The problems almost certainly go deeper than engineering. It sounds like there's pressure to cut costs. Still, an engineer has a responsibility to design and build a safe airplane. If the budget prevents that, it's still the engineers' responsibility to make sure that whatever plane they can build is safe or they shouldn't build it. It's a total cop out to put it all on the MBA's when it's layer upon layer of failures that result in a plane as bad as the 737 MAX. Engineers in commercial aviation shouldn't ever be afforded the luxury of pointing the finger at their bosses. Their job above all others is to protect lives by building a good airplane.
No engineer, if given the choice, would have re-used the old plane design instead of designing a fully new, modern plane, that was an MBA trying to cut costs.
No engineer, if given the choice, would have put the plane through as little testing as they did or sold it as not requiring much training for pilots, that was an MBA trying to cut costs.
No engineer, if given the choice, would have separated the manufacturing facility out of Boeing, that was an MBA trying to cut costs.

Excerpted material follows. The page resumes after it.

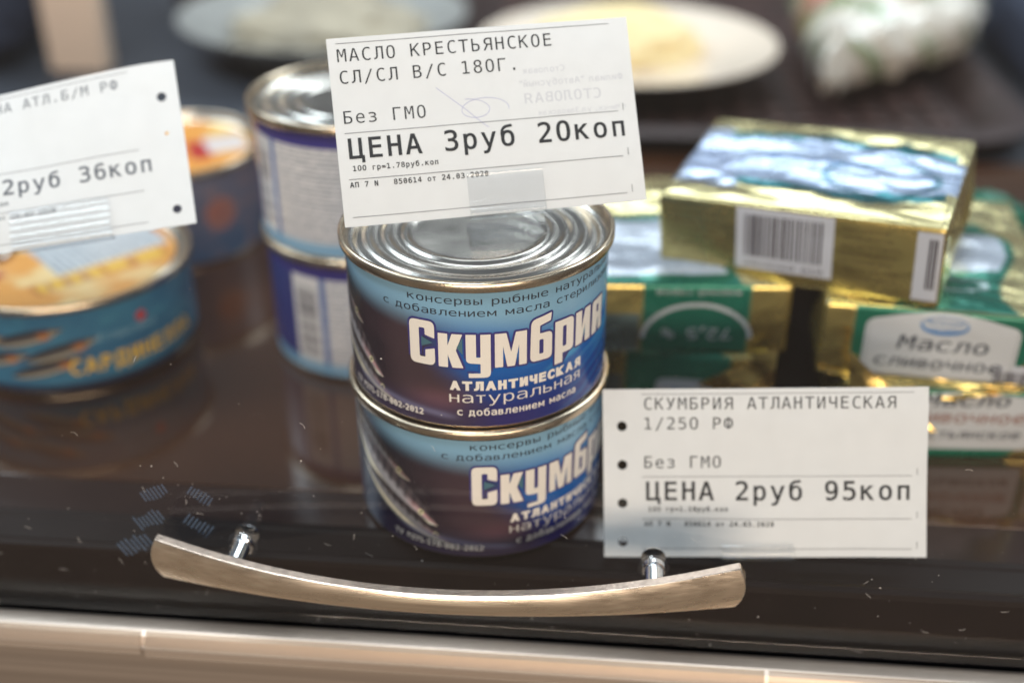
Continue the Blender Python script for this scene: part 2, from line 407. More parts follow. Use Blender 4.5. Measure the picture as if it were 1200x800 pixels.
def name_shapes(word, x0, x1, y0, cap):
    g = glyphs(); gap = .075; tot = sum(g[c][0] for c in word)+gap*(len(word)-1); kx = (x1-x0)/tot
    sh = []; x = x0
    for c in word:
        w_, ss = g[c]
        for o_, hs in ss:
            f = lambda p: (x+p[0]*kx, y0+p[1]*cap)
            sh.append(([f(p) for p in o_], [[f(p) for p in h] for h in hs]))
        x += (w_+gap)*kx
    return sh

# ---- mackerel label art ----------------------------------------------------
def fish_layer(col, u, v, cu, cv, ln, wd, ang, bright=1.0, seed=0):
    a = math.radians(ang); x = ((u-cu)*math.cos(a)+(v-cv)*math.sin(a))/ln; y = (-(u-cu)*math.sin(a)+(v-cv)*math.cos(a))/wd
    prof = np.clip(1-np.abs(x)**2.2, 0, 1)**0.75*(1-0.25*sstep(.3, 1, x))
    yy = y/np.maximum(prof, 1e-3); inside = (np.abs(x) < 1)*sstep(1.06, .9, np.abs(yy))
    back = np.array([52, 46, 50]); mid = np.array([120, 118, 122]); belly = np.array([206, 196, 170])
    c = mix(np.broadcast_to(lin([86, 88, 92]), col.shape), lin(belly), np.exp(-((yy+.62)/.17)**2)); c = mix(c, lin(mid), sstep(-.55, -.05, yy)*.8); c = mix(c, lin(back), sstep(0, .5, yy))
    bars = sstep(.55, .8, np.sin(x*42+yy*3+seed)*.5+.5)*sstep(-.05, .2, yy); c = mix(c, lin([20, 22, 30]), bars*.6)
    rim = sstep(-.78, -.9, yy); c = mix(c, lin([110, 118, 112]), rim*.7)
    scale_ = fbm(u*2.2, v*2.2, seed+9); c = c*(0.72+.55*scale_)[..., None]
    pink = sstep(.35, .8, x)*sstep(.5, .0, np.abs(yy-.1)); c = mix(c, lin([165, 110, 110]), pink*.5)
    ex = (x-.72)*ln; ey = (yy-.1)*wd*prof; eye = sstep(1.1, .8, np.hypot(ex, ey)); c = mix(c, lin([200, 190, 150]), eye); c = mix(c, lin([12, 12, 14]), sstep(.7, .5, np.hypot(ex, ey)))
    return mix(col, c*bright, inside) if False else col*(1-inside[..., None])+c*bright*inside[..., None]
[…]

These are decisions that were pushed by higher ups (with MBAs) that engineers have to live with. They aren't "wrong" decisions, there is nothing in them an engineer could look at and say "this will, 100% cause a failure down the road and I demand we not do this". What they are is steps in the wrong direction, steps away from the "best" decision that could have made from a safety and quality standpoint. Take enough and eventually they add up into what happened.
I think the best way I can put it is if, as an engineering org that deals with real world things, you aren't pushing towards best practices, higher standards, and technical excellence than you are either stagnating or declining. In either case your quality will decline without anyone doing anything "wrong" as you end up with people with increasingly less experience and resources being asked to do more work. And the worst part is you can get away with that and often companies do. But if you go to far eventually you cross a threshold where cumulative effects push you over the boundary of failure.

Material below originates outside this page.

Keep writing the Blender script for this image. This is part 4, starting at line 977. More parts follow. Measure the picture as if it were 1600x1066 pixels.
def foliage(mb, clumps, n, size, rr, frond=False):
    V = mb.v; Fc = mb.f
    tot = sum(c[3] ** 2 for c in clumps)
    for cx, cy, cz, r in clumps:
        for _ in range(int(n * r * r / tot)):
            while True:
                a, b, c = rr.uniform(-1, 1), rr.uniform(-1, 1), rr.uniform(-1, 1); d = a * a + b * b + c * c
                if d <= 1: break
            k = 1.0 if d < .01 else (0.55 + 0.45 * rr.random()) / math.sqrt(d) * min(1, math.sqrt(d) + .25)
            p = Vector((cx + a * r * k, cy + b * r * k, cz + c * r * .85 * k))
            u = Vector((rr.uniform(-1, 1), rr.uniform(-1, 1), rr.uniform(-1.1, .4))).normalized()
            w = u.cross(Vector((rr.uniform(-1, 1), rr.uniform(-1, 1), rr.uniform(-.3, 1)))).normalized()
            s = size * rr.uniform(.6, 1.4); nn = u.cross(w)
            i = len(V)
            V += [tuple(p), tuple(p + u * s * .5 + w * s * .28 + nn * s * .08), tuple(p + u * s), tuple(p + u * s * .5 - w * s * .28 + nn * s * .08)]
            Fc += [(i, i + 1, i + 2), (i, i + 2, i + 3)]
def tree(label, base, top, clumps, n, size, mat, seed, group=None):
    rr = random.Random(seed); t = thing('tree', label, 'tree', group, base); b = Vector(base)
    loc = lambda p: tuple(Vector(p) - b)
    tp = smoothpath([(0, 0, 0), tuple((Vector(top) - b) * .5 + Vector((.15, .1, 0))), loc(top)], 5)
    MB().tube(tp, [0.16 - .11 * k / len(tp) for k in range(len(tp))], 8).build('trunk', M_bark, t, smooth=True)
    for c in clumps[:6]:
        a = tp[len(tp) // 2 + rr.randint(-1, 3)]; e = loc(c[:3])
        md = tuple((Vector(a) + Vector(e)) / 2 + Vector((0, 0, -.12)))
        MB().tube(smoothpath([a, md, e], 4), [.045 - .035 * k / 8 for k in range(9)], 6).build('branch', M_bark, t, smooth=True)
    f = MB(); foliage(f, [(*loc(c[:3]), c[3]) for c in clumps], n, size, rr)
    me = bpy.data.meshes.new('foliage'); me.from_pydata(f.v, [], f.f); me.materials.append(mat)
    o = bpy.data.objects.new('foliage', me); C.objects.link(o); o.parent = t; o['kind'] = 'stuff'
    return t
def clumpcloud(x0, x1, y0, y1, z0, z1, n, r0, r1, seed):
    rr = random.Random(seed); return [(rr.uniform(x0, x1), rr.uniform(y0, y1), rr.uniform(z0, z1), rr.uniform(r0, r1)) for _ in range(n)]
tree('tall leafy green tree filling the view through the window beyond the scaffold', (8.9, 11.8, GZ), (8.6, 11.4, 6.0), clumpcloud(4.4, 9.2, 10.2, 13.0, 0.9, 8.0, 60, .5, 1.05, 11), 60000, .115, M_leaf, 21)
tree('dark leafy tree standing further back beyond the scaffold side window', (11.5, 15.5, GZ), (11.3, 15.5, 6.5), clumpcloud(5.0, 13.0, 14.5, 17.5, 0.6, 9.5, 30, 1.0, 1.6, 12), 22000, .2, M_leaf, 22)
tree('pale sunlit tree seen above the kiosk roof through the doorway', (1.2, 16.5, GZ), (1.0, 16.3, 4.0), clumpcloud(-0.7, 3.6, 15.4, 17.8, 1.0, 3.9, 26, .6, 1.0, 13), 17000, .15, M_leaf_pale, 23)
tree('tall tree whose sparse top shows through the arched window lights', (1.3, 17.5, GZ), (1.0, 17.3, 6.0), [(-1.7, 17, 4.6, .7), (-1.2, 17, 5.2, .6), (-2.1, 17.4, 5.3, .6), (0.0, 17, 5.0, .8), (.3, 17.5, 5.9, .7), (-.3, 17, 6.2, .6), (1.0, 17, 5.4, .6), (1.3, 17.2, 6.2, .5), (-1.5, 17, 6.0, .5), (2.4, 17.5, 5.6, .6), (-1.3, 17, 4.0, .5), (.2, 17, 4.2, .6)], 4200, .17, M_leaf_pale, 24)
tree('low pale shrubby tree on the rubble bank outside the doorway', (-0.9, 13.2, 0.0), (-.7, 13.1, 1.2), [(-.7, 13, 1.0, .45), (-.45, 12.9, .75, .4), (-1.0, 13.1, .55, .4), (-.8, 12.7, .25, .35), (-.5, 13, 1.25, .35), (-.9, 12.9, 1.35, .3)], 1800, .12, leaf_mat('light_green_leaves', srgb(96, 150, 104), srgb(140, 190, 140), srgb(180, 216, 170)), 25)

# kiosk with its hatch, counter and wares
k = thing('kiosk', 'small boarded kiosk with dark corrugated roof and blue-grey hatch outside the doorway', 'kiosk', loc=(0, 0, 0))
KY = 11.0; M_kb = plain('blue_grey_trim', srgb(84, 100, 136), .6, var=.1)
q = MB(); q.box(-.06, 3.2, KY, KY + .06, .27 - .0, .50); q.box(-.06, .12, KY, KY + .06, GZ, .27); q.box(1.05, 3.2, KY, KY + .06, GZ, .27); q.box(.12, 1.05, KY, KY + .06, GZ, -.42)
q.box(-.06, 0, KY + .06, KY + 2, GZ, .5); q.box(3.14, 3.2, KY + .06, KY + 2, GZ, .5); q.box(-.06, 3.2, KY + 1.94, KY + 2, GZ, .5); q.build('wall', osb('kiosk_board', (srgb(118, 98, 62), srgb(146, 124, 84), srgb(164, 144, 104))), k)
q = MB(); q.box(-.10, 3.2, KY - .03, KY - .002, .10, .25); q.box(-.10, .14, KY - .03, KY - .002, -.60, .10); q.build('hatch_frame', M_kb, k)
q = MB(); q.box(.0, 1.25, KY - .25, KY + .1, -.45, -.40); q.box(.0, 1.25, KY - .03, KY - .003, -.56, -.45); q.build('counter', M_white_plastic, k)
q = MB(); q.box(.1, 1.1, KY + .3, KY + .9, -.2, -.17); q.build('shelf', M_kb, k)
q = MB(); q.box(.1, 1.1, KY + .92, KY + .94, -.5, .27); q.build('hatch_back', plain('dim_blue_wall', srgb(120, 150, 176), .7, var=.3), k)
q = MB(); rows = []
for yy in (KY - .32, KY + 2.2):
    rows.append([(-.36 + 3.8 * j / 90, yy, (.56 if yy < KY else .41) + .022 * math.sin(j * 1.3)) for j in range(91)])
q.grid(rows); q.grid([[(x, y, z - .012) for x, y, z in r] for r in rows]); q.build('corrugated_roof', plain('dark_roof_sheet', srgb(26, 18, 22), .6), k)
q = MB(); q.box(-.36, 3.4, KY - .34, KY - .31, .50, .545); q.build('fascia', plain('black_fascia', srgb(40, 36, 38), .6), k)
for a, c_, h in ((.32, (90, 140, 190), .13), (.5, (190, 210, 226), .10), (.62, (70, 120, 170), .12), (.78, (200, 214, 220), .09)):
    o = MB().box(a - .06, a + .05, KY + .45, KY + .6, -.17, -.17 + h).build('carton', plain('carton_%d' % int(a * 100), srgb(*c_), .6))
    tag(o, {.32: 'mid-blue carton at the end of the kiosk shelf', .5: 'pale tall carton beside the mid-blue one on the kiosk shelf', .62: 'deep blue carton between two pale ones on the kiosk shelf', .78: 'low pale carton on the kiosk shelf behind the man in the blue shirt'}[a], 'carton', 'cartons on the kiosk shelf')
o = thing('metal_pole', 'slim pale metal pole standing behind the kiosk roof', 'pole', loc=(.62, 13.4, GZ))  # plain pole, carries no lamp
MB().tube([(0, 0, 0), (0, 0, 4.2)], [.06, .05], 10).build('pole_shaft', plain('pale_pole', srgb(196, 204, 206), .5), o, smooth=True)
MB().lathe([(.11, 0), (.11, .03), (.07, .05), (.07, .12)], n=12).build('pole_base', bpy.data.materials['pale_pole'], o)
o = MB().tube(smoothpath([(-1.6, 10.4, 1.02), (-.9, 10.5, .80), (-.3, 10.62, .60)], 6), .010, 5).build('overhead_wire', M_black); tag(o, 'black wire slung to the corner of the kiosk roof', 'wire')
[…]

And no engineer would have made the computer ignore one of those two AoA sensors because two isn't enough and now you have a dilemma of which to trust.
And no engineer would have cooked up the cockamamie idea of hiding the new CAS scheme so that they could claim that the new plane was the same type as the previous plane.
And no engineer would have insisted that the new plane was the same type as the previous plane.
And no engineer would have threatened the U.S. Congress with canceling the whole program if they don't get the waivers needed to get the plane flying.
And...
This engineer guy was the one that took over after they fired the last one after the 2 crashes...
[1] Seems like consensus at this point is that the repair/rework review process had a hole contractors/suppliers could use to skip reviews by changing a category. Again, that might be done for "MBA" reasons but if the process allowed it it's still a bug in the process.